[BEGIN]
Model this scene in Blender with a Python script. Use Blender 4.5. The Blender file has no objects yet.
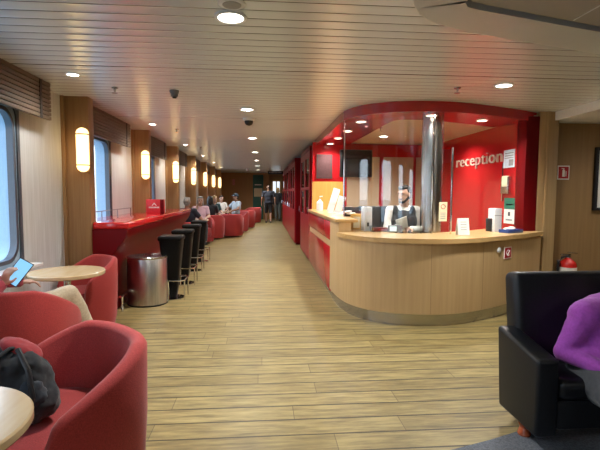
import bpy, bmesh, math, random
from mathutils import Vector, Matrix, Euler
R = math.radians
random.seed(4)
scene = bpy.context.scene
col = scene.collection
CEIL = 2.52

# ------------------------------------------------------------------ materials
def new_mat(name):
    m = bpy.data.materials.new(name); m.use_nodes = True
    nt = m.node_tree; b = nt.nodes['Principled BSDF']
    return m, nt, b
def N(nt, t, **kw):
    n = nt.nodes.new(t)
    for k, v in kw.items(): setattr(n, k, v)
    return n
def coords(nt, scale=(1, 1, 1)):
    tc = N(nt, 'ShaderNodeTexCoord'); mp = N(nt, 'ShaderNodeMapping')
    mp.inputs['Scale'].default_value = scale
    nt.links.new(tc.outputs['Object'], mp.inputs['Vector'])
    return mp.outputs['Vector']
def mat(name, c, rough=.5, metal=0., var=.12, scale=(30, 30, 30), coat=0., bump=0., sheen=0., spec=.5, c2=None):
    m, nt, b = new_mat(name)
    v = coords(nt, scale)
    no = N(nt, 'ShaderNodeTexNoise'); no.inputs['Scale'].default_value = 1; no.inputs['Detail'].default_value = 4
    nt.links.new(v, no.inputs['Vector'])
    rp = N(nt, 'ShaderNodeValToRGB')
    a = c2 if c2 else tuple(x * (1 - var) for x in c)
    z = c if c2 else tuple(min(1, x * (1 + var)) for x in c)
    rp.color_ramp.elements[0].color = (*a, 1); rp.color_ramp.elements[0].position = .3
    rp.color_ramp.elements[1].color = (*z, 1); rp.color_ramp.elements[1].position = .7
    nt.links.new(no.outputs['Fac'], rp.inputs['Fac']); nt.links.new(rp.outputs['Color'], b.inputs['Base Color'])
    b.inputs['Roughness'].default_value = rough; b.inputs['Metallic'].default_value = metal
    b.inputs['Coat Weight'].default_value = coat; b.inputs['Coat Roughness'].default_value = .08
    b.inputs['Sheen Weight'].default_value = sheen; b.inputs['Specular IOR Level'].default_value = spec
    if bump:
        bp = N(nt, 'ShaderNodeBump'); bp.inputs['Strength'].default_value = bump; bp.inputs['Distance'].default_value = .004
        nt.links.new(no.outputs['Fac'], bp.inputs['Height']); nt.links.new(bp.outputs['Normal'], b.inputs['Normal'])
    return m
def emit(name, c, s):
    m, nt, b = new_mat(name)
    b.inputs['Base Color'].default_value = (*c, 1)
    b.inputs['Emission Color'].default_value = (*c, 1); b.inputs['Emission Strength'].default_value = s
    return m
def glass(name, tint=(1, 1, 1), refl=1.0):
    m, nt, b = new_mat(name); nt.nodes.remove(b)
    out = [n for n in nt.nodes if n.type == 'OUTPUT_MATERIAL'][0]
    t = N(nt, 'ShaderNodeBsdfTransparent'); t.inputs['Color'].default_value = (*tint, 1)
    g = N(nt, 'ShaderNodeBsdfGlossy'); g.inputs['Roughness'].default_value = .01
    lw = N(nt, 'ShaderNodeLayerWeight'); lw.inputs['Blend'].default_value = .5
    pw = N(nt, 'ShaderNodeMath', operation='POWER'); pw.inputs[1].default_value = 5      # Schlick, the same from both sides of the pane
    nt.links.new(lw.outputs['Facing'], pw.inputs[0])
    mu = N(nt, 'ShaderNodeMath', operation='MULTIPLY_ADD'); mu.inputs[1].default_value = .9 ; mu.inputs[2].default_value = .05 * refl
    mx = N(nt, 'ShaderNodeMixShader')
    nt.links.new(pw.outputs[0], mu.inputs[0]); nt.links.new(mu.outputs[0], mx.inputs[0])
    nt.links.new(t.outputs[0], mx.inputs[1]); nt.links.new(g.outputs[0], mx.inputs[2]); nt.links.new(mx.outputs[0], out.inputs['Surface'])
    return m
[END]
_WHAT TO WORK ON_
Copy down every line of the material above that includes the string "scene".

_WORKED ANSWER_
Model this scene in Blender with a Python script. Use Blender 4.5. The Blender file has no objects yet.
scene = bpy.context.scene
col = scene.collection